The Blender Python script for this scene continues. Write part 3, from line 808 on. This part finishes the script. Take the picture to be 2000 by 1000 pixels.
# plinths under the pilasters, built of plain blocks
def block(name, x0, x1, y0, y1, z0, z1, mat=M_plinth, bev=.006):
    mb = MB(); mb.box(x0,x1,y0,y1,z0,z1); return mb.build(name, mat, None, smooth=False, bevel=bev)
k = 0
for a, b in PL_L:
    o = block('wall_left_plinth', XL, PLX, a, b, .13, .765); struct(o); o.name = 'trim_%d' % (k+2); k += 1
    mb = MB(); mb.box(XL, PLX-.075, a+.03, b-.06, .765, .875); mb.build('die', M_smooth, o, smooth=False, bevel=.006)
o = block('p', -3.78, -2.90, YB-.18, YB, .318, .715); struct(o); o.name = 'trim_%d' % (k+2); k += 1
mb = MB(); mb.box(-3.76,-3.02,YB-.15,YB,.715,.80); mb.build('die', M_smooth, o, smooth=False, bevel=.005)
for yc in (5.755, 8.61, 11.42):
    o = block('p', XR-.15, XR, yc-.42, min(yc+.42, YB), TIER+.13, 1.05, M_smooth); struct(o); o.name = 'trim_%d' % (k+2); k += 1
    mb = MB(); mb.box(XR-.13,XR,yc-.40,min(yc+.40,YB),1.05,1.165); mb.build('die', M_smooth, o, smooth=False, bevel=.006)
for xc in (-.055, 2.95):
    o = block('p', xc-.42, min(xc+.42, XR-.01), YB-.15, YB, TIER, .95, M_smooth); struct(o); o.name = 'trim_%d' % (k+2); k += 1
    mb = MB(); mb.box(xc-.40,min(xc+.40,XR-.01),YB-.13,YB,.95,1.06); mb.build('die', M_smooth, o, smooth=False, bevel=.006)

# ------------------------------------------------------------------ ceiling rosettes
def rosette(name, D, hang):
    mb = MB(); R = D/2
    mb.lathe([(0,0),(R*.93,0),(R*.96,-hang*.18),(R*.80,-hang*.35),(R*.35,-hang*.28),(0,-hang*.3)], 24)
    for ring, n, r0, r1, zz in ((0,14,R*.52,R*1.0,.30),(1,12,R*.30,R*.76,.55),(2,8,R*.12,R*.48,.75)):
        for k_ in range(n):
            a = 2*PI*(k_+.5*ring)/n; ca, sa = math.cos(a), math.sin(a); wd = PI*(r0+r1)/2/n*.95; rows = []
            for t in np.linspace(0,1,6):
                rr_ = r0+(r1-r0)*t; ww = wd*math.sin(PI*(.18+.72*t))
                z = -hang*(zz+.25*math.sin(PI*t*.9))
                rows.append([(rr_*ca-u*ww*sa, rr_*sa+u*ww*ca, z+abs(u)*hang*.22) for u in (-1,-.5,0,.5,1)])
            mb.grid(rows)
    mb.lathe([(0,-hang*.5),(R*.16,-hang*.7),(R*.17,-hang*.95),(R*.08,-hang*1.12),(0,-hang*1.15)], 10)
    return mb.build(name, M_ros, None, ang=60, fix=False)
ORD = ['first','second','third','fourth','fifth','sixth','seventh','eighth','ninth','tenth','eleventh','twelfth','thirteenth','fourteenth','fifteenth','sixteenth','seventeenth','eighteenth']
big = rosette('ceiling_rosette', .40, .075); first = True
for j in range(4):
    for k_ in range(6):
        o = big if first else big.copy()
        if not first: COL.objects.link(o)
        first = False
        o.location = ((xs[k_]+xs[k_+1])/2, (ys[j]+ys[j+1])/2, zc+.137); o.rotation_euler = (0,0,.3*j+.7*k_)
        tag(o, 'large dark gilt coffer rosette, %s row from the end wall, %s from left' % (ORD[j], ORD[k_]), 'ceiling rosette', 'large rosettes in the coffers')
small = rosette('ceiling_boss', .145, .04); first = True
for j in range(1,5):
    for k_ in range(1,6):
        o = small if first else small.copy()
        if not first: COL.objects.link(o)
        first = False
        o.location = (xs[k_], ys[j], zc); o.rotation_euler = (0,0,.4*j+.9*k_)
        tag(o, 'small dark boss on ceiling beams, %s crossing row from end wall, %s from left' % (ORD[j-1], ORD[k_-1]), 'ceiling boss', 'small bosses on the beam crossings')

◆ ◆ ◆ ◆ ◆

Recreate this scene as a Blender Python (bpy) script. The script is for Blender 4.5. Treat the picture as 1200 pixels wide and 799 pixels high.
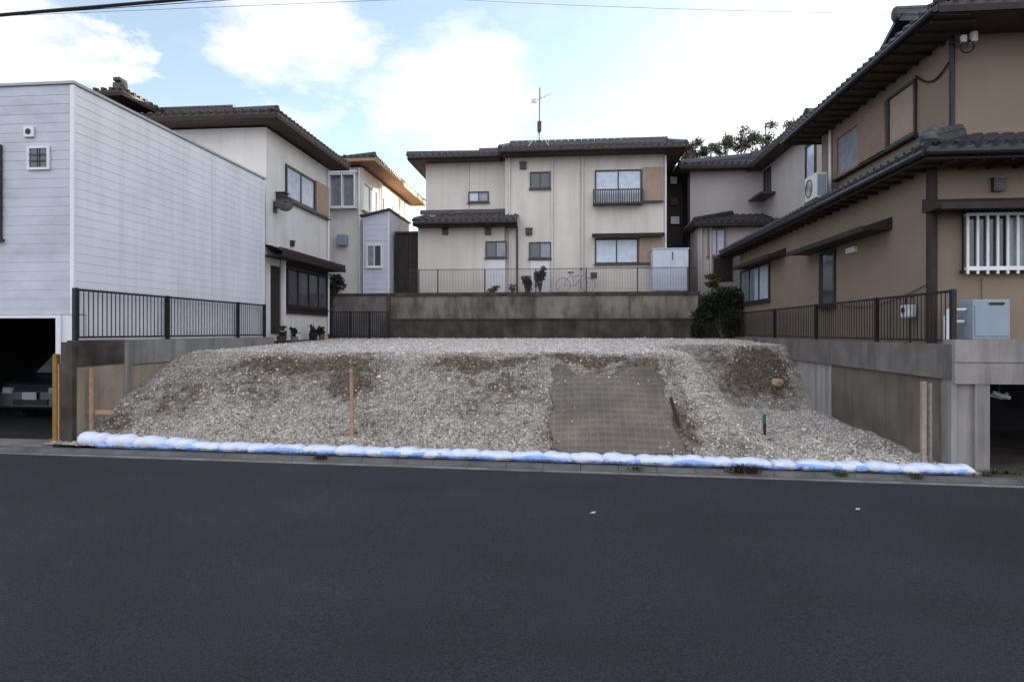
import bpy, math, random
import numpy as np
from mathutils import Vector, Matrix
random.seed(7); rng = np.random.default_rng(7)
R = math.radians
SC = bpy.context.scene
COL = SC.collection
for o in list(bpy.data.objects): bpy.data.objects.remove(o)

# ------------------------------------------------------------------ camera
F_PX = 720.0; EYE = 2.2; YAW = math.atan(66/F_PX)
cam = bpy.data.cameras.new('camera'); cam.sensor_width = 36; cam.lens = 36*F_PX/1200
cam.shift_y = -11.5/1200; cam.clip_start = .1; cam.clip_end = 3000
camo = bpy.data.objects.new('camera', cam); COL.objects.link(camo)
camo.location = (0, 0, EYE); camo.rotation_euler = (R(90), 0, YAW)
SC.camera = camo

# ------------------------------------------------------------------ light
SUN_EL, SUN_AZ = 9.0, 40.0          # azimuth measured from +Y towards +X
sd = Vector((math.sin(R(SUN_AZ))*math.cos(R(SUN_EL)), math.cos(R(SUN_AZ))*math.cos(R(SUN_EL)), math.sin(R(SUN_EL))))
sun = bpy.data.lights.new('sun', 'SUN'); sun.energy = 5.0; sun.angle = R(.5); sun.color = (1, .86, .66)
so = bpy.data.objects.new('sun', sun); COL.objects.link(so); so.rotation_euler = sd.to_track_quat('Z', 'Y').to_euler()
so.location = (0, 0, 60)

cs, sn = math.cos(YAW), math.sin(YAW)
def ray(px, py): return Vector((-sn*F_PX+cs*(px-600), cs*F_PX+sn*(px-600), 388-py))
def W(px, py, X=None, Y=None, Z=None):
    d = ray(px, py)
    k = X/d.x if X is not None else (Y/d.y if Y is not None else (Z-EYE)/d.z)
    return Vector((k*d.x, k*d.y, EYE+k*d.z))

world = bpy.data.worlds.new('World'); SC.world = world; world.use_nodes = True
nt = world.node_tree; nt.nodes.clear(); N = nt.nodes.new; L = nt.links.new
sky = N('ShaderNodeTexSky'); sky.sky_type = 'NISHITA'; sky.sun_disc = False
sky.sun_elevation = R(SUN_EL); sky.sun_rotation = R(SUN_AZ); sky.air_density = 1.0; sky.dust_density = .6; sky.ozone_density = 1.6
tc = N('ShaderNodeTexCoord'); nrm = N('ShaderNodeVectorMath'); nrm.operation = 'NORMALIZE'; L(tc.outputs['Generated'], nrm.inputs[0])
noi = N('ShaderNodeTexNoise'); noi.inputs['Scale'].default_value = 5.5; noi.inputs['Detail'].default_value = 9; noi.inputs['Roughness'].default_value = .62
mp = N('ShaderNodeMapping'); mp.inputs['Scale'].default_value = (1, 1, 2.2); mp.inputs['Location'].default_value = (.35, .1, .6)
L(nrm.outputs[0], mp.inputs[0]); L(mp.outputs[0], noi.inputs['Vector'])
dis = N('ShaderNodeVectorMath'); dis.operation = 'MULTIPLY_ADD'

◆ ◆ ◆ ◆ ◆

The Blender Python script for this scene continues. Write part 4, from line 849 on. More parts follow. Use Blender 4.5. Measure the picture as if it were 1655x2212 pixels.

◆ ◆ ◆ ◆ ◆

# Given problem:
Pictures do not belong in the copy. Reproduce exactly the lines from the one with "Recreate this scene" to the one with "for o in list(bpy.data.objects): bpy.data.objects.remove(o)", both lines included.

# Expected answer:
Recreate this scene as a Blender Python (bpy) script. The script is for Blender 4.5. Treat the picture as 1200 pixels wide and 799 pixels high.
import bpy, math, random
import numpy as np
from mathutils import Vector, Matrix
random.seed(7); rng = np.random.default_rng(7)
R = math.radians
SC = bpy.context.scene
COL = SC.collection
for o in list(bpy.data.objects): bpy.data.objects.remove(o)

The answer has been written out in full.